Top Spots
No island stakes more on a view. Jade Mountain's "sanctuaries" — no fourth wall, private infinity pools, the Pitons filling the frame — are the most photographed hotel rooms in the Caribbean. Sister property Anse Chastanet below it adds two beaches and the island's best house reef. Sugar Beach, a Viceroy Resort sits directly in the cleft between the Pitons on former plantation grounds. Ladera, on the ridge above, pioneered the open-wall concept with plunge pools fed by mountain springs. Up north where the water is calmer, Cap Maison is the clifftop boutique pick and BodyHoliday runs the Caribbean's most complete wellness program (the rate includes a daily spa treatment).
High-End Dining
Dasheene at Ladera owns the best restaurant view in the Caribbean — go at sunset even if you're staying elsewhere. The Cliff at Cap at Cap Maison does French-Creole tasting menus above the surf, with a champagne zip line to its beach bar below.
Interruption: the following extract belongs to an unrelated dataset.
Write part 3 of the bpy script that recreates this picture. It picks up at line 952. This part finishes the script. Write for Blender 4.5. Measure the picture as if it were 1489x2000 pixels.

The Jade Mountain Club cooks to chef Allen Susser's "Jade cuisine" brief with produce from the resort's own organic farm. In Soufrière town, Orlando's brings fine-dining technique to old-school Creole — the local-chef table worth leaving the resort for.
Little-Known Gems
- Tet Paul Nature Trail — the "stairway to heaven" delivers the full Piton panorama in a 45-minute walk, versus the brutal Gros Piton climb.
- Anse Mamin — a jungle-backed beach reached by a 10-minute shoreline walk from Anse Chastanet, with plantation-ruin mountain-bike trails behind it.
- Sulphur Springs — the "drive-in volcano" mud baths; go at opening time to beat the cruise buses.
- Fond Doux Estate — a working 250-year-old cocoa plantation with a tree-to-bar chocolate experience.
- Anse Cochon's reefs by boat from the north — the snorkel stop most day-sails do quickly; arrange a private skipper and linger.
Best for
Honeymooners and anniversary trips, full stop — no island converts a budget into romance more efficiently. Also strong for divers (Superman's Flight off the Pitons) and hikers. Caveat for beach purists: the famous southwest resorts sit on dark-gold volcanic sand; the white powder is up north by Cap Maison.